Sunday, June 19, 2011

Happy Fathers Day

After six months of not owning a computer and using my telephone, or the work computers, for occasional email access I have finally broken down and bought a little netbook. My telephone does most everything that a computer can, but using it is terribly slow and awkward. I found myself rarely answering emails, and almost never calling home. After not calling home for mothers day and Merrin's birthday I felt sufficiently guilty to go out and buy a damned computer. It has been nothing but a royal pain in the ass since I got it, of course. First of all it was all in Chinese, and the microphone would not work. After several attempts at installing an English version of Windows I gave up and put in Linux. That flew like a rock for a few days, but I still couldn't get the microphone working. I installed Skype and had a silent chat with Merrin for about an hour. Quite like the good old days, she remarked.
Now, in what seems to me to be a fairly mainstream mind state, it blows my fucking mind that I stopped talking for so long... But that's another story.
I finally broke down and went to 中关村 the biggest tech district here in Beijing and overpaid for some guy to install Windows. Now it works... Mostly.

Oh shit.
I worry that I have almost lost your attention and I haven't even said anything interesting yet.

Ok, the last time I checked in was about three months ago. I had just left my job with the au pair company and was starting my new glamorous life as an English teacher. That's right, English with a Capital T. Lculily you hardly need to be able to speak English to get a job here in Beijing. I have met Nigerians teaching here who are incomprehensible over the clammer of your average bar. These dedicated young men, when not selling drugs at said local bars, are teaching children how to be misunderstood by English speakers everywhere.
The moral of the story is: I can teach English like a Bad Ass even though I can not spell, have no idea what the difference between a gerund and a participle is, or where to put my prepositions at.

I don't work very much of course. I spend most of my time loafing and moaning about how much my life sucks, but all and all I can't complain... If I did nobody would listen...
The little work that I do do however is pretty fun.
Let me lay it out for you. (You smell'n what I'm step'n in?)

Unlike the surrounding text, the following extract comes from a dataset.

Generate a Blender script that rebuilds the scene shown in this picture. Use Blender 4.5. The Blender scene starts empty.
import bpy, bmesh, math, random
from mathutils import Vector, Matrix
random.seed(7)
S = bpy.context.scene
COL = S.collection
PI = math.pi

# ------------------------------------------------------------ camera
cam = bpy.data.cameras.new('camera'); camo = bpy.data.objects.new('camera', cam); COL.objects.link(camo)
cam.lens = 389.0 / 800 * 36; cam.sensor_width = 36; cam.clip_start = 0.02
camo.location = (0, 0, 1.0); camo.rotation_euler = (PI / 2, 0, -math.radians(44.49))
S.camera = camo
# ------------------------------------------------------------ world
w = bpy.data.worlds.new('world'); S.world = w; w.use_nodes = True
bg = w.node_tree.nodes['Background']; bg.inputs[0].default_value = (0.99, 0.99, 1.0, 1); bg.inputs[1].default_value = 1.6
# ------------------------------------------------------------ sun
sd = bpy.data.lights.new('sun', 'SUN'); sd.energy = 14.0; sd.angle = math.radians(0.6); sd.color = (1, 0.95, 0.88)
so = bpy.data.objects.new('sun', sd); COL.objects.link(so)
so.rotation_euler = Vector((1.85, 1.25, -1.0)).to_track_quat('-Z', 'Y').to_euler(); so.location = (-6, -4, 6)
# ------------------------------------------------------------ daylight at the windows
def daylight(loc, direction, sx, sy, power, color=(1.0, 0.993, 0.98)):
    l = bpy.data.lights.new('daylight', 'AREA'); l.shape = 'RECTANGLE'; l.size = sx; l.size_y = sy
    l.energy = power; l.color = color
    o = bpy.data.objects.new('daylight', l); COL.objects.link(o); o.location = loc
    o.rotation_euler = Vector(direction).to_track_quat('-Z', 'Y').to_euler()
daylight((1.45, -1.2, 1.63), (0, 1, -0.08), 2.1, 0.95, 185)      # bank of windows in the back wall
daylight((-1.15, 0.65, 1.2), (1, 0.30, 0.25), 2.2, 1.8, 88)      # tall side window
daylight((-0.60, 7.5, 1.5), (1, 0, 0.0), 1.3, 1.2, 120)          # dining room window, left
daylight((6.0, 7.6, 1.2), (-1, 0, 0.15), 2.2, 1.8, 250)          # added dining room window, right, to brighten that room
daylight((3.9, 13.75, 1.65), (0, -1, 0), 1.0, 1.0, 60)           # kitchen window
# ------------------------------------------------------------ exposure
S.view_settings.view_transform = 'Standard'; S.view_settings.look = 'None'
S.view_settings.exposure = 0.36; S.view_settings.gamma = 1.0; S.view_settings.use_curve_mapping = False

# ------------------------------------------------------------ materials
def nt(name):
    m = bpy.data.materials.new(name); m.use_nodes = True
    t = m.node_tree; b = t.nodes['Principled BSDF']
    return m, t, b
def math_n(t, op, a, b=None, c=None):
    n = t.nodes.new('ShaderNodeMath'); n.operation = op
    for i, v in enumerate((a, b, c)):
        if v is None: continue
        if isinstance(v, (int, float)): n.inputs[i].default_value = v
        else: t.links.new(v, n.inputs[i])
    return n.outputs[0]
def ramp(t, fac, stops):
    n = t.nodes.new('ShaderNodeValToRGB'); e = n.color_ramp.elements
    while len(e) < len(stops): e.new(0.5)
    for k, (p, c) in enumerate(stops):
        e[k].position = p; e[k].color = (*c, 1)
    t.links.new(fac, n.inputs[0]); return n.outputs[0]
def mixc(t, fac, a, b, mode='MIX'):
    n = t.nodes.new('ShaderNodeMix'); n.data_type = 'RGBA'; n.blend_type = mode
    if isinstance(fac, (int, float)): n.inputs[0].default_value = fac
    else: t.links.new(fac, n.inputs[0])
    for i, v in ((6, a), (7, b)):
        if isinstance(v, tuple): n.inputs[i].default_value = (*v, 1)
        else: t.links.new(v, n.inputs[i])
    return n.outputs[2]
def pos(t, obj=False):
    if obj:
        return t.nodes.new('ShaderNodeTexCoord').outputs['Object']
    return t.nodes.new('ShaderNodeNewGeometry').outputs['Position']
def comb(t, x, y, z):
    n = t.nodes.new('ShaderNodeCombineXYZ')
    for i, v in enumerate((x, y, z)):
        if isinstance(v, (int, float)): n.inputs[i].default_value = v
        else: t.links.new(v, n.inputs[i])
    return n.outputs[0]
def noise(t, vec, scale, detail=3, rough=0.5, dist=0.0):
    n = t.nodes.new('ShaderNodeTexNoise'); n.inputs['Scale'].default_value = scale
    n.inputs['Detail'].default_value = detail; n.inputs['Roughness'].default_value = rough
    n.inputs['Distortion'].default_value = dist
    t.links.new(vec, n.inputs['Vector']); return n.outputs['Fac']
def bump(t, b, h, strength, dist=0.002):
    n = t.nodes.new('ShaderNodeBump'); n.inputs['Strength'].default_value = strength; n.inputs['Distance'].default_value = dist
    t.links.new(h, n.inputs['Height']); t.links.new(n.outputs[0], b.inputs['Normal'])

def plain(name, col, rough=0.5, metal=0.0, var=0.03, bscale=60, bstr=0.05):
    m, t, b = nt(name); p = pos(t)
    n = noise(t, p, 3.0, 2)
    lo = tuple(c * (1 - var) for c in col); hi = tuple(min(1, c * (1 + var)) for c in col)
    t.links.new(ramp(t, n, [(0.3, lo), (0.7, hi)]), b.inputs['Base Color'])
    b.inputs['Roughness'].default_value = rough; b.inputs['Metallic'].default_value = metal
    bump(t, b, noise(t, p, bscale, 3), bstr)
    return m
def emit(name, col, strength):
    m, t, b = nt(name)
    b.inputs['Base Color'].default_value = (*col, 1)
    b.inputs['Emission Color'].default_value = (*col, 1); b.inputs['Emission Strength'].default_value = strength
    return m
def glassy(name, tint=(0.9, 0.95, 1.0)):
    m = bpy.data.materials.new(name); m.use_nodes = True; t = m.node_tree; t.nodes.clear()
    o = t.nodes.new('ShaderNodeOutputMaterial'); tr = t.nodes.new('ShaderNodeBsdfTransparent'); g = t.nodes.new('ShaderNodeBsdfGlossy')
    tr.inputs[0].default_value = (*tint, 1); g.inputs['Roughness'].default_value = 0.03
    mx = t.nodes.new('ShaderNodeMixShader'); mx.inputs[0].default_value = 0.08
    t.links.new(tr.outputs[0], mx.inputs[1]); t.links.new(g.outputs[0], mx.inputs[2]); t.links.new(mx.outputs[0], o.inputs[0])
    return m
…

On Monday I teach 5-7 little brats. They're kinda cute really, but their behavior is almost as bad as mine was when I was a child, haha, jk.
This last week my teachers assistant, who does most of the work but gets paid shit, was not there... Wholly shit. Fuck that. I need to learn something about discipline or I might as well jump out a fucking window. The owner of the company had to come in to help me control the kids for the first half of the class period. I was so embarrassed! Well about as embarrassed as I could get. All that yoga and meditation I used to do hasn't left me with a calm mind per se, but it has left me with a general sense of apathy. I can only really give a shit about what someone thinks until habit makes remember my breath for a few stray seconds, then I remember that everything is comprised of utter bullshit, or emptiness, depending on how you look at it.
Luckily I'm not stupid, after the break I had them straightened right up. They were tip top for when the boss came in to check on me the next time. Little fuckers. I also teach them on Wednesday (a word that I can't remember how to spell for the life of me).

Aside from the occasional substitute class for that school all of my other work is on the weekend.
As some kind of divine punishment for my terminal laziness all of my free time is when the rest of the world is working, and vice versa. On top of that, I have to wake up ass early in the morning on Saturday and Sunday after a night of partying to go to work. My old definition of ass early was around 4am at which time I would wake up and thoroughly clean my every orifice before doing yoga and meditation. Now, I often don't go to bed until around that time on a Friday or Saturday night in preparation for my 8 o'clock wake up call. I hardly do yoga or meditation anymore and my mood and body both suffer heavily for it.
Anyway, When I get to work I sit in a little box and talk to (usually) interesting people about a variety of topics for a set period of time. It's all one on one, it's all pretty chill, the job is insanely easy, but it makes me feel somewhat like a prostitute. After their time is up I get my tickets and they leave.

So, that's a quick look into my current life... Stay tuned, I'll be writing more.
In fact for my fathers day present I am going to start writing much more often. Maybe not blogging everything, but I would like to start writing almost everyday. The only thing Dad has asked of me for a long time is to write. As the shitty son that I am I of course have not been writing, but maybe I can do a little more?
Well, in the words of some old dead guy...

     Indeed, indeed, Repentance oft before
   I swore---but was I sober when I swore?
   And then and then came Spring, and Rose-in-hand
   My thread-bare Penitence apieces tore.